EXCERPTED RECORDS →

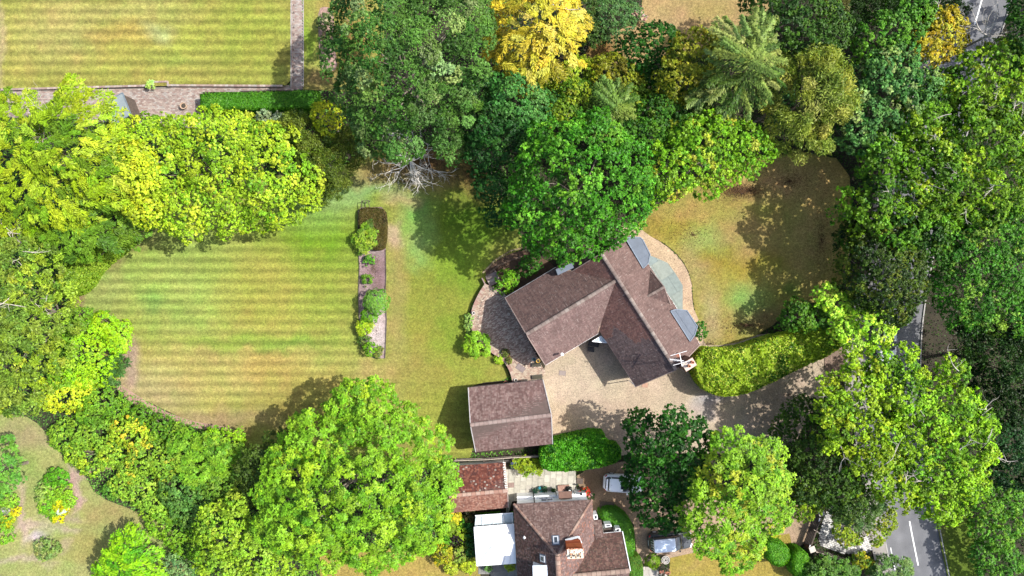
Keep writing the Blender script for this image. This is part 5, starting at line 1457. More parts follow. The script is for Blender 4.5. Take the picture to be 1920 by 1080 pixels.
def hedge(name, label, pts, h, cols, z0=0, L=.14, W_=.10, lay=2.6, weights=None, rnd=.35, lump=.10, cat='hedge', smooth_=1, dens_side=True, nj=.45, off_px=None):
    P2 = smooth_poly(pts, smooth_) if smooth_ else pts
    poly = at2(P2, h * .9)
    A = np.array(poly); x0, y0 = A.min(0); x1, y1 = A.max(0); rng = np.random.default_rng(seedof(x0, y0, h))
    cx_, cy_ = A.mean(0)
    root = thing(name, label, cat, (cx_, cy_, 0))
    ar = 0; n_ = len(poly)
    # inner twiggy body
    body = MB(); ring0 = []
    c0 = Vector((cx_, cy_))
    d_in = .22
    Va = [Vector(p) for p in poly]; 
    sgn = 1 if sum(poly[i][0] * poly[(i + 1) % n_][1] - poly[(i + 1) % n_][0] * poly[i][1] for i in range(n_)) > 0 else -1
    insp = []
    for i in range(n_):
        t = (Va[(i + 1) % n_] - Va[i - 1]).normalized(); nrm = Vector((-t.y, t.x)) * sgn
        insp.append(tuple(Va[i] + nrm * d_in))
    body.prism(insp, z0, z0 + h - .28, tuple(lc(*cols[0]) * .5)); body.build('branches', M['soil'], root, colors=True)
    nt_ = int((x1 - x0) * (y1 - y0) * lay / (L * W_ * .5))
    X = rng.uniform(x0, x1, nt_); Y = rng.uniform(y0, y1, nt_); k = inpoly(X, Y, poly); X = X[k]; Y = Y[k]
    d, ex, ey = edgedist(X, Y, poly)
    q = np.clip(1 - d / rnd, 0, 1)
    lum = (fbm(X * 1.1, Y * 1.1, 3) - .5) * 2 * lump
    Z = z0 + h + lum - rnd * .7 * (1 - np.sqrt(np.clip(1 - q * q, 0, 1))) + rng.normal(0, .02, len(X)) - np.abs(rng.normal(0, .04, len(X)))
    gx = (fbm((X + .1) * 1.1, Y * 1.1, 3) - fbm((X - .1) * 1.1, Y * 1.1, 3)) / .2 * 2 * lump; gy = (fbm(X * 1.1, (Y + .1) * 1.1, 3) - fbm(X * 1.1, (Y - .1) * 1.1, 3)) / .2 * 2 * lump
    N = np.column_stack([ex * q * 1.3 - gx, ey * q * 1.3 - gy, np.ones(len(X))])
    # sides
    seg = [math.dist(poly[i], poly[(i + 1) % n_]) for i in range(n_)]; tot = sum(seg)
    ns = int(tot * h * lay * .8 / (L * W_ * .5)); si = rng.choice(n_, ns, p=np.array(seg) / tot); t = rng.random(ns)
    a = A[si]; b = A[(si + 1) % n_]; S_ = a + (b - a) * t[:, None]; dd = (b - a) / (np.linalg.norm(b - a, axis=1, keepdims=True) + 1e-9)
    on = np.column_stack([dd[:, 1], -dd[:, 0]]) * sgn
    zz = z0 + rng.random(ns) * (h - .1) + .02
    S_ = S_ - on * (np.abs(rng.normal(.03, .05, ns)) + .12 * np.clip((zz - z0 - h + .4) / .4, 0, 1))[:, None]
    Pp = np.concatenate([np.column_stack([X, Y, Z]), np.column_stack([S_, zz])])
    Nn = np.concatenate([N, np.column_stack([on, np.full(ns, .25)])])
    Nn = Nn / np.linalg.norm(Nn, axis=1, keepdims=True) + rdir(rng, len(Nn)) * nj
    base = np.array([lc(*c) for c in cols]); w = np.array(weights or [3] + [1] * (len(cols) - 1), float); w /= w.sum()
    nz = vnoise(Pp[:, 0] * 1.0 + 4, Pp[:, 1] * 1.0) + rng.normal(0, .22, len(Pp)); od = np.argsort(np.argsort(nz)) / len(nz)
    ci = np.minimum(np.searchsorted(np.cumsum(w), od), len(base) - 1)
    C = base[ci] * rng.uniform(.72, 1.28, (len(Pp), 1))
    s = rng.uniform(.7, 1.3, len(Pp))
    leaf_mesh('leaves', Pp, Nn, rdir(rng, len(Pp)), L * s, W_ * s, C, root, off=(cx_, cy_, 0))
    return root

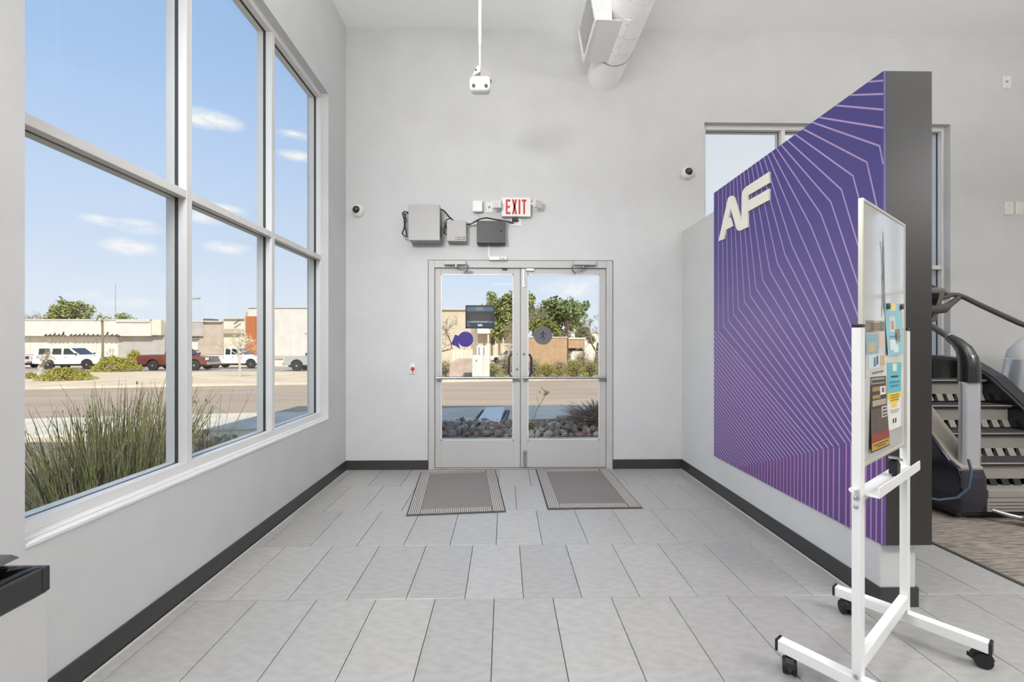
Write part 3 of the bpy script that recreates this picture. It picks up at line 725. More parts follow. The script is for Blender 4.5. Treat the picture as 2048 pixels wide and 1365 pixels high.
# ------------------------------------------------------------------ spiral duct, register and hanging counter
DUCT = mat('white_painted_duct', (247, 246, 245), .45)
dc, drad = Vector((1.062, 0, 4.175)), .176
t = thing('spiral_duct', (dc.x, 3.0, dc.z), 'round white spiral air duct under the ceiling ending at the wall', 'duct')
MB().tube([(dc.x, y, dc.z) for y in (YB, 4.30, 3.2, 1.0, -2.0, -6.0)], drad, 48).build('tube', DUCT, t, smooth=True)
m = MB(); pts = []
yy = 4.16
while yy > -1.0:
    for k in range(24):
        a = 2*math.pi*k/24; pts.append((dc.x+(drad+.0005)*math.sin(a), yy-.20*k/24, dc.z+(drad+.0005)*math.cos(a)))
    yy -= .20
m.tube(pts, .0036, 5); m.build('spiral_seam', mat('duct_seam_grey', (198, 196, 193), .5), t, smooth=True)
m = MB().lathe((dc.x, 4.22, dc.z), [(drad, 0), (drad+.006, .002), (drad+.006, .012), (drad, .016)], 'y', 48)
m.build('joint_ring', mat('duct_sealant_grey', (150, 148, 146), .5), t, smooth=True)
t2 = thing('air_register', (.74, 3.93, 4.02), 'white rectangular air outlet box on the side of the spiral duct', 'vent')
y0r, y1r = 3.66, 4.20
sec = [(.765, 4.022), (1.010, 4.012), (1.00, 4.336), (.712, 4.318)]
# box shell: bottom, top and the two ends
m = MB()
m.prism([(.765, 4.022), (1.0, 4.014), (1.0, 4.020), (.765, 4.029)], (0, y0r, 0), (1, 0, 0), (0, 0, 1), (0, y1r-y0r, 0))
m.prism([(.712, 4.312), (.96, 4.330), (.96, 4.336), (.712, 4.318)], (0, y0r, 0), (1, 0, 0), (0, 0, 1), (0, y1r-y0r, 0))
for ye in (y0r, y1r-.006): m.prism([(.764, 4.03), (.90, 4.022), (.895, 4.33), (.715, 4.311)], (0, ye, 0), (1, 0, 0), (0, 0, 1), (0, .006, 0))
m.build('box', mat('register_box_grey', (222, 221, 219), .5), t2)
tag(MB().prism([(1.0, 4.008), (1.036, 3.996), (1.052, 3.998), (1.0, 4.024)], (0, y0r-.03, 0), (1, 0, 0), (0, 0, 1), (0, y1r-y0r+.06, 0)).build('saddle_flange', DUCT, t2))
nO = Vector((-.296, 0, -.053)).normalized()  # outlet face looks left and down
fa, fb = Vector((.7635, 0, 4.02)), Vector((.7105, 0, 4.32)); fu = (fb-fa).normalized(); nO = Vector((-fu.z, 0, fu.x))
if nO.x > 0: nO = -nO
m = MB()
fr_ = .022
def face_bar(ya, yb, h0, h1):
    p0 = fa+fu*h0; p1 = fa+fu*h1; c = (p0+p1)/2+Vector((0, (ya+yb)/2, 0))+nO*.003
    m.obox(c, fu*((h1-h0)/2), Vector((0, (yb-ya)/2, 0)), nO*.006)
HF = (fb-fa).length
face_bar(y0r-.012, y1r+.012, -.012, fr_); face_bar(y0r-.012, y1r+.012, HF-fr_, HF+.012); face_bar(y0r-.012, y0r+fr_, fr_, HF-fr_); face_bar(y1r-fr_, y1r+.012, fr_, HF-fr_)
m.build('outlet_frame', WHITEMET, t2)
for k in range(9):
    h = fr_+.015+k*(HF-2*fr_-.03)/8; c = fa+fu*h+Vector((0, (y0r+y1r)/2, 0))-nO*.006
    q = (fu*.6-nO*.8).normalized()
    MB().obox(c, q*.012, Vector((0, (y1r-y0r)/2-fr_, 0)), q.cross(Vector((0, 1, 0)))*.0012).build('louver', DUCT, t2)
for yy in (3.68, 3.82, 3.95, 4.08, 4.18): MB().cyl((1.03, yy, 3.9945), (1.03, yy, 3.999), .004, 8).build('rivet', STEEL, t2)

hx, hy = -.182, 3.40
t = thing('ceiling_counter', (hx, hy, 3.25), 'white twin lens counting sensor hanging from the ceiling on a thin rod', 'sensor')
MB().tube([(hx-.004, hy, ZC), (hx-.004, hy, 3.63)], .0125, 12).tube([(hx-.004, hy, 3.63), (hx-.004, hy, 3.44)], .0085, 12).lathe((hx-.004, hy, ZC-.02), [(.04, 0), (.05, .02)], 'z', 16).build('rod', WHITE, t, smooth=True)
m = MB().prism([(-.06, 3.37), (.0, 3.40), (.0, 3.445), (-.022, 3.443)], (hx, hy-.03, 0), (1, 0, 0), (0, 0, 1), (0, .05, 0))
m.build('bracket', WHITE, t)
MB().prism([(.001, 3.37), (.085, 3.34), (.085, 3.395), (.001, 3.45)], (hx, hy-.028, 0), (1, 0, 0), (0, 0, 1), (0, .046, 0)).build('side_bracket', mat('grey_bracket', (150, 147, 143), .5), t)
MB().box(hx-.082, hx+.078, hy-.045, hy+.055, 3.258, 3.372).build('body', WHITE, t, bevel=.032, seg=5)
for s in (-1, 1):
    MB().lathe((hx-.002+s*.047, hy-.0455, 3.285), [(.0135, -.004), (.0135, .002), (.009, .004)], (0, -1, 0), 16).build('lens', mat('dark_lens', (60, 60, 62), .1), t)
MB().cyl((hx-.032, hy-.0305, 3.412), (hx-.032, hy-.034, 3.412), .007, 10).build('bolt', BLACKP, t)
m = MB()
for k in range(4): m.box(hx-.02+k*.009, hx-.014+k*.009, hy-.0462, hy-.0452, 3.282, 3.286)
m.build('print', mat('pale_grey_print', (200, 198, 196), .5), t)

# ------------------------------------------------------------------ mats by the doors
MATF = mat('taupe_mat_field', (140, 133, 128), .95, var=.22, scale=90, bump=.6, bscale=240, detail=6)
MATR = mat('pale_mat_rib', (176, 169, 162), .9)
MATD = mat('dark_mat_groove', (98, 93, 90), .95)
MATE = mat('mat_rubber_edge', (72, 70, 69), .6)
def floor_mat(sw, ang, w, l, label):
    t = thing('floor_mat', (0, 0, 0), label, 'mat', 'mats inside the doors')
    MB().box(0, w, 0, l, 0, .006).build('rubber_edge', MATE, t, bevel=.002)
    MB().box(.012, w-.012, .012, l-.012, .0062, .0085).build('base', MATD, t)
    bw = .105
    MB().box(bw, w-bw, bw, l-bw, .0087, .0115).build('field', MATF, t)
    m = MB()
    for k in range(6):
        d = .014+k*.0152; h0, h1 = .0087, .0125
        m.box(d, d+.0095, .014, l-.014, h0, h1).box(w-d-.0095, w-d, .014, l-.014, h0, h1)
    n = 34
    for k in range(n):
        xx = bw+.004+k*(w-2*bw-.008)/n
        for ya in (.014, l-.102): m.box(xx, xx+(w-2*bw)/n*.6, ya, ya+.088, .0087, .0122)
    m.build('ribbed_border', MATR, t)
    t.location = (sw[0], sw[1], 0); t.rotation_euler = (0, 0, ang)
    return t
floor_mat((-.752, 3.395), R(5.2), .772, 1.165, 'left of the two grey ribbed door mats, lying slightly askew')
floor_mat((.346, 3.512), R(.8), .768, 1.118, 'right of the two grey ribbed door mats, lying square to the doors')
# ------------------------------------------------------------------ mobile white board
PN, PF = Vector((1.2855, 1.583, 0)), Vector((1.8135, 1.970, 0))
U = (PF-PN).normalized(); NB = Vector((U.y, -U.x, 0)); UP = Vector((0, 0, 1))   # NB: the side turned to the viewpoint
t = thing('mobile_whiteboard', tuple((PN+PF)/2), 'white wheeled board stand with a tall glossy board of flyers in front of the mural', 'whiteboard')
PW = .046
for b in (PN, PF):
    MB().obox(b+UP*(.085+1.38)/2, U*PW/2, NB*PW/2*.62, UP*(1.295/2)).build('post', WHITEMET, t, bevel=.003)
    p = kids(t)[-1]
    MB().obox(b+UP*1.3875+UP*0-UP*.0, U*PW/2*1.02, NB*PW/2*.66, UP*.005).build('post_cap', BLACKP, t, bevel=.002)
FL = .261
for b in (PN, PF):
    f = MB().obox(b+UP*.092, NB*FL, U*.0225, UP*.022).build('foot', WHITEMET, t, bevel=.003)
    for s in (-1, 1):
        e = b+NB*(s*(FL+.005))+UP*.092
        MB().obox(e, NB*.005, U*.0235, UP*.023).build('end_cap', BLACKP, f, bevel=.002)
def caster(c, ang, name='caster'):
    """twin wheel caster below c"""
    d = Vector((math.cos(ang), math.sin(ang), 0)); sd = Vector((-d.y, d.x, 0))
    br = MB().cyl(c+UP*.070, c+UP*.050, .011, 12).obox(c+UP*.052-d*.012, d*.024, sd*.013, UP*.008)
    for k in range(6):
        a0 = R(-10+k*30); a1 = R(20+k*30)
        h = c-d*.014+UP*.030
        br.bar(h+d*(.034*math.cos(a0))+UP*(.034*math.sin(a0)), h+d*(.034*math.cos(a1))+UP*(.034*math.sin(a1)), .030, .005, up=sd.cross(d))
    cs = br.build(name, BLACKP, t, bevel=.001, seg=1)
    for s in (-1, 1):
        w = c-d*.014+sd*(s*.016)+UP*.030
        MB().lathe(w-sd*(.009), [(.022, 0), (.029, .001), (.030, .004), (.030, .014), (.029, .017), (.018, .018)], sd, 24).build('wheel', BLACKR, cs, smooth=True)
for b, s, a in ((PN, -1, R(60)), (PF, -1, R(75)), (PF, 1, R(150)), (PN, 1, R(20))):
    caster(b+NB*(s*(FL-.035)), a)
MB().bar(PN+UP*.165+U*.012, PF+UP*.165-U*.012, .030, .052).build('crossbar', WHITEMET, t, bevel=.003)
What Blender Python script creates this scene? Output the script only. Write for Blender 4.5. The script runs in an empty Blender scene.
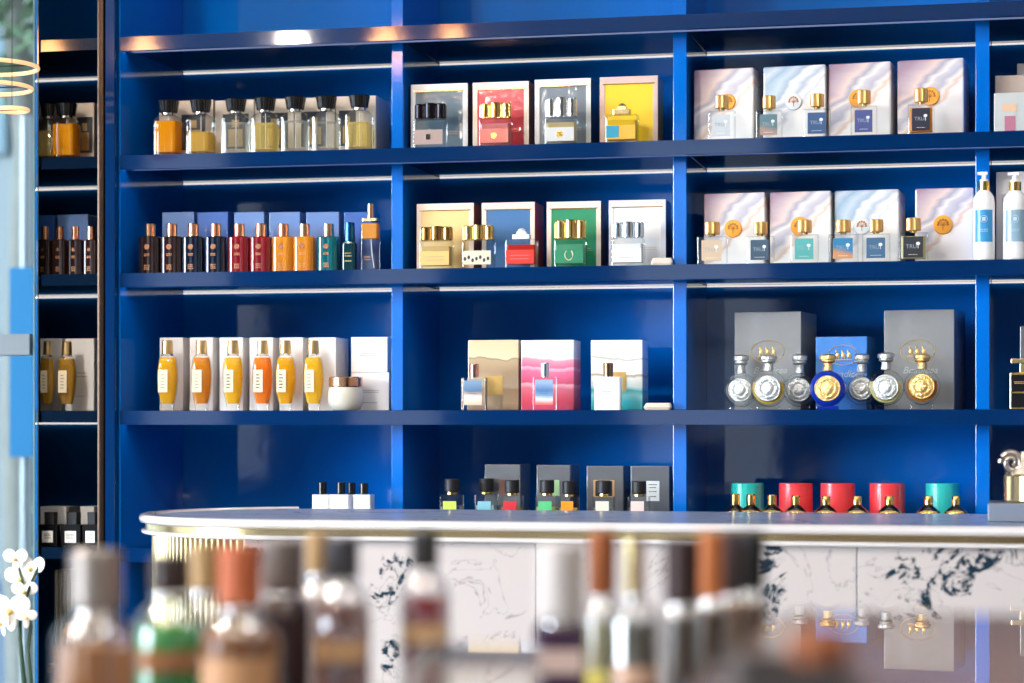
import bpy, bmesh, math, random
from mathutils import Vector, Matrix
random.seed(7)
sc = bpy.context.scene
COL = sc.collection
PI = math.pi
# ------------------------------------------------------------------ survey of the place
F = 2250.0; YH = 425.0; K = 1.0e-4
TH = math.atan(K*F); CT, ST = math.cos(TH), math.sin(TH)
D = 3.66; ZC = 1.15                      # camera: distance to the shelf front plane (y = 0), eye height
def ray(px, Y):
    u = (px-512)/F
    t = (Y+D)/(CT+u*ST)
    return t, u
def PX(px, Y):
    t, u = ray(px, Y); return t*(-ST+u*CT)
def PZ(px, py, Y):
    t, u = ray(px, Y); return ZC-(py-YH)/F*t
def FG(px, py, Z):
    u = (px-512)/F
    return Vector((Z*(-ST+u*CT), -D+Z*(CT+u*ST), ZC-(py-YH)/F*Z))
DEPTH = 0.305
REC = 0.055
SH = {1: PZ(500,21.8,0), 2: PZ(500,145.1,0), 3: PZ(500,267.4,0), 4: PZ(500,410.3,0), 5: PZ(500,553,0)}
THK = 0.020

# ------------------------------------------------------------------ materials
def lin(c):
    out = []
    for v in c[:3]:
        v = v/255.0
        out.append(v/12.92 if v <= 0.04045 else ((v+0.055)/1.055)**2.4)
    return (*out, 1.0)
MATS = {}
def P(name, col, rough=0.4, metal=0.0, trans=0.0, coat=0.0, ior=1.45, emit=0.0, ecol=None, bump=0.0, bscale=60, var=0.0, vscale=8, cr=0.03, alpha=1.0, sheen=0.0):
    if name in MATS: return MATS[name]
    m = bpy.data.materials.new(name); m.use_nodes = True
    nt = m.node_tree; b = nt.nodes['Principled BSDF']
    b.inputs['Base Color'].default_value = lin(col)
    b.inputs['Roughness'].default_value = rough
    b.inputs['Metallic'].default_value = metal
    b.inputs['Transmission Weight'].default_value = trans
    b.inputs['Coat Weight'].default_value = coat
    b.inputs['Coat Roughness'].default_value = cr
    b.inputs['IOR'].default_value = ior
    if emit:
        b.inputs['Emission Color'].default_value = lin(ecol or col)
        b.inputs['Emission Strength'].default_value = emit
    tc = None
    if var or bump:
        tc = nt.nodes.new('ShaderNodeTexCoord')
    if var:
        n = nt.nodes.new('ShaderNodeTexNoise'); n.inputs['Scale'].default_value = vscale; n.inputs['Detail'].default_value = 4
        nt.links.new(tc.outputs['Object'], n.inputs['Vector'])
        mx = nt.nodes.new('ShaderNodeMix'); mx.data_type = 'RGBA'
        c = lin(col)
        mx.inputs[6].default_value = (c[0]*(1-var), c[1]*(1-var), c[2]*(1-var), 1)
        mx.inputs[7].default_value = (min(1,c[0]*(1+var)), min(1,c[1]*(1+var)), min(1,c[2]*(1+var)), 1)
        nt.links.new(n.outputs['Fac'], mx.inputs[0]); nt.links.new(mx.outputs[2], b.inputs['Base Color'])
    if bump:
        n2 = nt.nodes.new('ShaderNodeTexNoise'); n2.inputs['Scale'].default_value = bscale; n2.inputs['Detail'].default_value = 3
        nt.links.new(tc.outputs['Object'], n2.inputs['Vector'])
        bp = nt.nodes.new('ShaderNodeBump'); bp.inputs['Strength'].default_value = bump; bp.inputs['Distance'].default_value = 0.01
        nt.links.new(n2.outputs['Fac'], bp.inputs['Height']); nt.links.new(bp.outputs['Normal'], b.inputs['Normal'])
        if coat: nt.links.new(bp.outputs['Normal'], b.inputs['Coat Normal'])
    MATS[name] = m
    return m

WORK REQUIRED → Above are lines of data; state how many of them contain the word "pixels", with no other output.

SOLUTION FOR THIS EXERCISE → 2